For thirty years the format barely changed and barely left Japan. Then two things happened: budget air travel made Asian city-hopping routine, and a generation of designers realised the pod could be a choice rather than a fallback. The modern capsule hotel — better mattresses, women-only floors, lighting you can actually read by — dates from roughly the 2010s, and the format has since spread to Singapore, Vietnam, Korea, Taiwan, and onwards to Europe and the Gulf, where it mostly lives inside airports.

What a pod actually is

"Capsule" covers at least three different objects, and the difference matters more than the star rating. We label every property in the directory with one of three pod types — currently 126 properties with enclosed pods, 60 with curtained bunks, and 23 with sleeping cabins:

  • Enclosed pod — the classic capsule: a moulded berth with rigid walls and a blind or door. Best noise and light isolation of the three, least headroom.
  • Curtained bunk — a bunk bed with a privacy curtain, marketed as a capsule.
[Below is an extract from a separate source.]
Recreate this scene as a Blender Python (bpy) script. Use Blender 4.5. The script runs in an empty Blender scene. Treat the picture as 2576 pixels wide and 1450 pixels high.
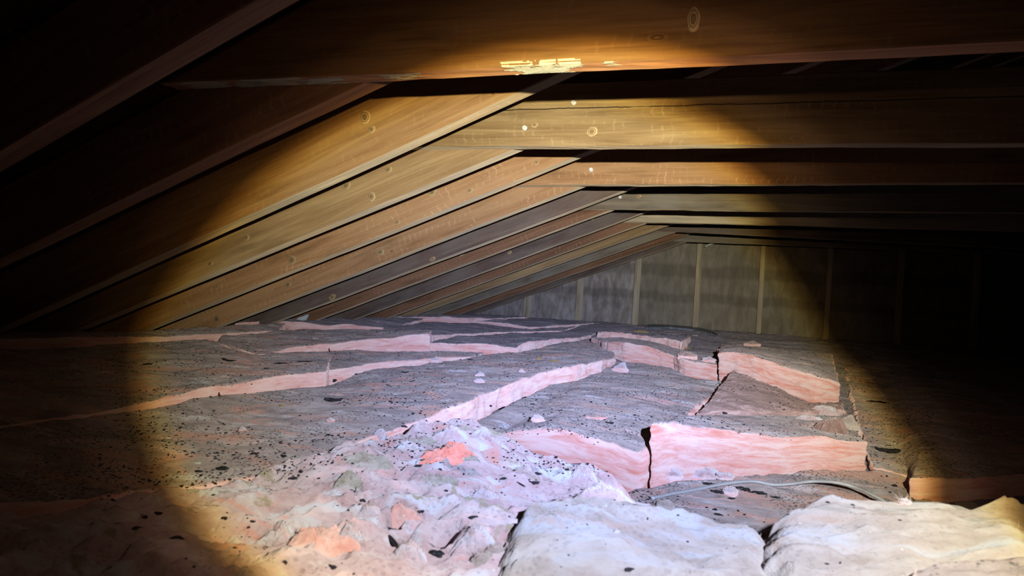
import bpy, bmesh, math, random
import numpy as np
from mathutils import Vector, Matrix
from mathutils.bvhtree import BVHTree

random.seed(7)
RNG = np.random.default_rng(11)
SC = bpy.context.scene
COL = SC.collection

# ------------------------------------------------------------------ camera
FPX = 1848.88
YAW, PITCH, ROLL = 0.3631, -0.0078, 0.0588
_f = np.array([-math.sin(YAW) * math.cos(PITCH), math.cos(YAW) * math.cos(PITCH), math.sin(PITCH)])
_r0 = np.array([math.cos(YAW), math.sin(YAW), 0.0])
_u0 = np.cross(_r0, _f)
_r = _r0 * math.cos(ROLL) + _u0 * math.sin(ROLL)
_u = np.cross(_r, _f)
cam_data = bpy.data.cameras.new('camera')
cam = bpy.data.objects.new('camera', cam_data)
COL.objects.link(cam)
cam.matrix_world = Matrix(((_r[0], _u[0], -_f[0], 0), (_r[1], _u[1], -_f[1], 0), (_r[2], _u[2], -_f[2], 0), (0, 0, 0, 1)))
cam_data.sensor_fit = 'HORIZONTAL'
cam_data.sensor_width = 36.0
cam_data.lens = FPX * 36.0 / 2576.0
cam_data.clip_start = 0.02
cam_data.clip_end = 60
cam_data.dof.use_dof = True
cam_data.dof.focus_distance = 2.6
cam_data.dof.aperture_fstop = 9.0
SC.camera = cam

# ------------------------------------------------------------------ world, exposure
w = bpy.data.worlds.new('attic_dark')
SC.world = w
w.use_nodes = True
w.node_tree.nodes['Background'].inputs[0].default_value = (0.002, 0.002, 0.004, 1)
SC.view_settings.view_transform = 'Standard'
SC.view_settings.look = 'None'
SC.view_settings.exposure = 0.0
SC.view_settings.gamma = 1.0
SC.view_settings.use_curve_mapping = False
SC.cycles.use_denoising = True
SC.cycles.max_bounces = 5
SC.cycles.diffuse_bounces = 3

# ------------------------------------------------------------------ node helper
class NT:
    def __init__(s, tree):
        s.t = tree
    def n(s, typ, **kw):
        x = s.t.nodes.new(typ)
        for k, v in kw.items():
            setattr(x, k, v)
        return x
    def set(s, sock, v):
        if hasattr(v, 'links') or hasattr(v, 'is_linked'):
            s.t.links.new(v, sock)
        else:
            sock.default_value = v
    def math(s, op, a, b=0.0, c=0.0, clamp=False):
        x = s.n('ShaderNodeMath', operation=op, use_clamp=clamp)
        s.set(x.inputs[0], a); s.set(x.inputs[1], b); s.set(x.inputs[2], c)
        return x.outputs[0]
    def ramp(s, fac, stops, interp='LINEAR'):
        x = s.n('ShaderNodeValToRGB')
        x.color_ramp.interpolation = interp
        el = x.color_ramp.elements
        while len(el) < len(stops):
            el.new(0.5)
        for e, (p, c) in zip(el, stops):
            e.position = p
            e.color = (c, c, c, 1) if not hasattr(c, '__len__') else (c[0], c[1], c[2], 1)
        s.set(x.inputs[0], fac)
        return x.outputs[0]
    def mix(s, fac, a, b, blend='MIX'):
        x = s.n('ShaderNodeMix', data_type='RGBA', blend_type=blend)
        s.set(x.inputs[0], fac)
        s.set(x.inputs[6], a if not isinstance(a, tuple) else (*a, 1))
        s.set(x.inputs[7], b if not isinstance(b, tuple) else (*b, 1))
        return x.outputs[2]
    def noise(s, vec, scale, detail=4, rough=0.55, dist=0.0, out=0):
        x = s.n('ShaderNodeTexNoise')
        s.set(x.inputs['Vector'], vec)
        x.inputs['Scale'].default_value = scale
        x.inputs['Detail'].default_value = detail
        x.inputs['Roughness'].default_value = rough
        x.inputs['Distortion'].default_value = dist
        return x.outputs[out]
    def vscale(s, vec, sc, off=(0, 0, 0)):
        x = s.n('ShaderNodeMapping')
        s.set(x.inputs['Vector'], vec)
        x.inputs['Scale'].default_value = sc
        x.inputs['Location'].default_value = off
        return x.outputs[0]
    def maprange(s, v, a, b, c=0.0, d=1.0, smooth=True):
        x = s.n('ShaderNodeMapRange', interpolation_type='SMOOTHSTEP' if smooth else 'LINEAR')
        s.set(x.inputs[0], v)
        x.inputs[1].default_value = a; x.inputs[2].default_value = b
        x.inputs[3].default_value = c; x.inputs[4].default_value = d
        return x.outputs[0]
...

Cheaper, airier, and noticeably worse at keeping out snoring and corridor light.
  • Sleeping cabin — a small enclosed box you can stand or at least crouch in, sometimes with a desk. The closest thing to a room; usually the most expensive.

We wrote a separate guide to choosing between the three.

What it costs

The honest answer is: it varies by city, season and quality, like everything else. The structural answer is more useful — a capsule consistently prices between a hostel dorm bed and a budget private room in the same neighbourhood. In Japan that has historically meant a few thousand yen a night; in Singapore and the bigger Southeast Asian cities the same relative position holds at local prices. Premium capsule brands, with wider pods and hotel-grade bedding, push toward business-hotel rates — at which point the question is whether the format still earns its trade-offs, which is exactly what our value scores are for.

Who it suits — and who it doesn't

The capsule format is genuinely good for: solo travellers, one-night stays, early flights, late arrivals, and anyone whose itinerary values location over square metres. It is also, at its best, one of the more pleasant ways to be alone in a busy city — there is a reason guests keep describing good capsule hotels as "weirdly calming" in reviews.

It is a poor fit for: light sleepers in cheap properties (read the noise scores first), travellers with large luggage (lockers have limits), claustrophobics (a curtained bunk or cabin is the workaround), couples wanting to share a bed, and anyone planning to spend daytime hours in their room — most capsule hotels lock the pod floors midday for cleaning.

How to pick a good one

Every listing in the Capsule Index directory carries a tier (A, B or C), the pod type, a noise-isolation score, the female-only arrangement if there is one, and verbatim quotes from recent guests — the system is explained on our methodology page. If you remember one rule: ignore the photos, read the noise evidence. A beautiful pod you cannot sleep in is furniture.